The last decade has been revolutionary for the mobile phone.

Not only has ownership rocketed, the cellular phone been transformed from a gadget for simply making and taking calls or texting into an astonishingly powerful hub for multimedia entertainment, internet surfing, social networking, GPS location-finding, camera snapping – plus lots more that there's an app for…

So what were the handsets that rocked us during the last decade and defined the noughties?

1. Nokia 7110 (1999/2000)

While we partied like it was 1999 and the clocks chimed in the Noughties, hip phone-slingers were slipping the spring-loaded slider and calling on the smartest handset in town – the WAP-packing Nokia 7110.

The first phone to deliver up the mobile internet, we surfed to see where to go next as the New Year kicked in…and waited….and waited…The internet in your pocket (well, sort of in a rubbishy, snail-slow way) had arrived.

Nokia 7110

2. Nokia 3310 (2000)

Many people's first mobile phone, like its 3210 predecessor the Nokia 3310 was one of the early mobile-boom smash hits.

Not only was it cheap and cheerful, it offered a smidgeon of style, with swappable customisable covers, an internal antenna, T9 predictive text messaging, downloadable ringtones and voice dialling. And there was Snake II, too. It was a doddle to operate, helping to cement loyalty to Nokia in many a phone buyer.

Nokia 3310

3. Vertu (from 2002)

The mobile phone as money-no-object noughties boom-time status symbol. Ultra-premium brand Vertu was established by Nokia to offer opulent crafted handsets in luxury materials to those with huge quantities of cash to splash.

No 'free with contract' deals with Vertu – handsets start at several thousand pounds each and go up to six figures. It's not that the phone features were that outstanding – although the personal concierge service was none too shabby… Despite the credit crunch, Vertu is still going strong.


4. Sony Ericsson W800i Walkman (2005)

While not the first phone to have an MP3 player onboard, Sony Ericsson shifted music playing on mobiles to prime-time by reworking the iconic Walkman brand into a music-centric handset package.
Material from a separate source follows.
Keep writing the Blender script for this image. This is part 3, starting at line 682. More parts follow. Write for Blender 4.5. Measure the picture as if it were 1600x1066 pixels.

Equipped with a decent quality tune player, earphones and memory card, the W800i Walkman concept helped establish mobile phones as an everyday music player alternative.


5. Nokia 7650 (2002)

Remember when phones didn't have cameras built in? The Nokia 7650 was the decade's snap'n'send ground-breaker, with a VGA shooter tooled into the back of Nokia's debut Symbian Series 60 smartphone.

Nokia's high-end trend-setter may not have been a best-seller, but its instant-snapping legacy has redefined how we now use our phones (and embarrass our mates…).